> _WHAT YOU SHOULD DO_: Emit an exact copy of the lines running from the start of the records to the line containing "COL = scn.collection", both included.

Collected data:
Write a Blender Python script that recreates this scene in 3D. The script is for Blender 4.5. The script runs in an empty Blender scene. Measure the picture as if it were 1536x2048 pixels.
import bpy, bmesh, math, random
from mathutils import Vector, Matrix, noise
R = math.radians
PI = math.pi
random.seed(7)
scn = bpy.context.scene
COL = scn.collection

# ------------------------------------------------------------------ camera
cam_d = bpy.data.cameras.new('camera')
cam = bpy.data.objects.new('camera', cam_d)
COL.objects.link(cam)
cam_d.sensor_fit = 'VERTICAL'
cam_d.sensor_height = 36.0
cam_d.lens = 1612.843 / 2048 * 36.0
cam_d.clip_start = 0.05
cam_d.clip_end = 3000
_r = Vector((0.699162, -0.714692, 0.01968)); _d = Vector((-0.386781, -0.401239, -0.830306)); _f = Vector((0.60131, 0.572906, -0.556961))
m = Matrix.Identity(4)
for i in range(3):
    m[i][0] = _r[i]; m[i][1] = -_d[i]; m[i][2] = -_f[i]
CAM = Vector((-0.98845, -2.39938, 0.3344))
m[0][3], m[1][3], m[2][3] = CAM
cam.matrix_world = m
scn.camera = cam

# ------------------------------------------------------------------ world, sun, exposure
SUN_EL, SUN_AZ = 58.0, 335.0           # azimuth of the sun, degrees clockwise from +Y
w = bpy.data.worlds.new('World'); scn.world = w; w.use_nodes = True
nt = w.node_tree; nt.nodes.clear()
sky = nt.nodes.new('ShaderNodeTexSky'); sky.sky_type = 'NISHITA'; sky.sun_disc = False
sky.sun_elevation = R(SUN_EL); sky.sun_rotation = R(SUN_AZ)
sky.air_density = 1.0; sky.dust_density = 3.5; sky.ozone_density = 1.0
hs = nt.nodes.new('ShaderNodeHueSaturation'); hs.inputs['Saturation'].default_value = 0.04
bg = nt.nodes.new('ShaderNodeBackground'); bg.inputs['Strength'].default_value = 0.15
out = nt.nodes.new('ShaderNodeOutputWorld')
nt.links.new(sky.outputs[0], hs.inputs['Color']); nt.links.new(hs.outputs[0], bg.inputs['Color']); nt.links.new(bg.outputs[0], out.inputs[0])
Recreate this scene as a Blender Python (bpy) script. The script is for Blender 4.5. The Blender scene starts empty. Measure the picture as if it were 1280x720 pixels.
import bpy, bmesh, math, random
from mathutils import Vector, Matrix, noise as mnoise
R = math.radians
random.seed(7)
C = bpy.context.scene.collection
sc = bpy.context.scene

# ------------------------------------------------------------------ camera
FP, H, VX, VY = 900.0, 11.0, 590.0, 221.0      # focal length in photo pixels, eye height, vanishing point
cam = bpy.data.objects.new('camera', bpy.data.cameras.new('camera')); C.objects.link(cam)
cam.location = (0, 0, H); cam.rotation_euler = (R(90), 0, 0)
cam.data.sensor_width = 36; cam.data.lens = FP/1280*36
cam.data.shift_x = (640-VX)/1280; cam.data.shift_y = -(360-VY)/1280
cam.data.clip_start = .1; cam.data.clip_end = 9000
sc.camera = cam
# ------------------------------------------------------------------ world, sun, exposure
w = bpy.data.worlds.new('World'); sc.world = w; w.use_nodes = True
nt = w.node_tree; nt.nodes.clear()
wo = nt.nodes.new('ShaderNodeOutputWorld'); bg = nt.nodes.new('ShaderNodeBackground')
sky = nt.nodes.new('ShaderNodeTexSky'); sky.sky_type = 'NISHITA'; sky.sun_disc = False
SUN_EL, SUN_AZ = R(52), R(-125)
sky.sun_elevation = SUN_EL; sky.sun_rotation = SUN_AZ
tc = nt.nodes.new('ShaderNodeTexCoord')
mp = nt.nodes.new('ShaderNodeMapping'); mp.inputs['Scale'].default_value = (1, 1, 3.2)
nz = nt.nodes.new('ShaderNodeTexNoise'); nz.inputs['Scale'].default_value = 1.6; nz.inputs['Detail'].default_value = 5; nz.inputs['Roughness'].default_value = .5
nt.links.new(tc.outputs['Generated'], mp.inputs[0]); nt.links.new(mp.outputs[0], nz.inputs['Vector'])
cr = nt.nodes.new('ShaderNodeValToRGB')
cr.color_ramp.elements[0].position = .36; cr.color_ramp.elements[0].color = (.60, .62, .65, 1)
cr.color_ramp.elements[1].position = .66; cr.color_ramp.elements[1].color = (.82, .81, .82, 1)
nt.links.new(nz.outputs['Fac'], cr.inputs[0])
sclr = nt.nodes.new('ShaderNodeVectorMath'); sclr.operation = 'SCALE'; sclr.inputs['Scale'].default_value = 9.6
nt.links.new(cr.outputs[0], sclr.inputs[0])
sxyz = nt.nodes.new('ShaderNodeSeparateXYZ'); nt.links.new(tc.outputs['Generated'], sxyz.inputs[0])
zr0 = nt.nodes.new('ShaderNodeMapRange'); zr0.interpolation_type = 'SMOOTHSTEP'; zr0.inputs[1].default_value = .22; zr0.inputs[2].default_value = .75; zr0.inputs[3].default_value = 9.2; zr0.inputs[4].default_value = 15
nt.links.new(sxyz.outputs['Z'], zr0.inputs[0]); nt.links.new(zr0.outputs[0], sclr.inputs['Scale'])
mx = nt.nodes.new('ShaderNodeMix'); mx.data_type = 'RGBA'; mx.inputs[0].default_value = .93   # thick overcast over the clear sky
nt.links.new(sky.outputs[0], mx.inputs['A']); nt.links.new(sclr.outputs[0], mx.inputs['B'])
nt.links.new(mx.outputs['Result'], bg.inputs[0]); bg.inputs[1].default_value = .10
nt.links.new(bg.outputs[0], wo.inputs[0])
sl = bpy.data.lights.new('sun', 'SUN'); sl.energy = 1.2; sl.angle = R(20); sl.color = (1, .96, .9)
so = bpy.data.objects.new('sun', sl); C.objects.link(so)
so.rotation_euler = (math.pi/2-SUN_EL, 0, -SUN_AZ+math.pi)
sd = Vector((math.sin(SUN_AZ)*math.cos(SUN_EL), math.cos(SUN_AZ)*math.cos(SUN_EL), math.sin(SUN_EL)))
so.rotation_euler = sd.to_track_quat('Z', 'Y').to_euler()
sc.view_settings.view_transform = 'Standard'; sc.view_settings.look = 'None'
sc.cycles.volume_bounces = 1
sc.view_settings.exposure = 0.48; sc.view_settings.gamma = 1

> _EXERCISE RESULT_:
Write a Blender Python script that recreates this scene in 3D. The script is for Blender 4.5. The script runs in an empty Blender scene. Measure the picture as if it were 1536x2048 pixels.
import bpy, bmesh, math, random
from mathutils import Vector, Matrix, noise
R = math.radians
PI = math.pi
random.seed(7)
scn = bpy.context.scene
COL = scn.collection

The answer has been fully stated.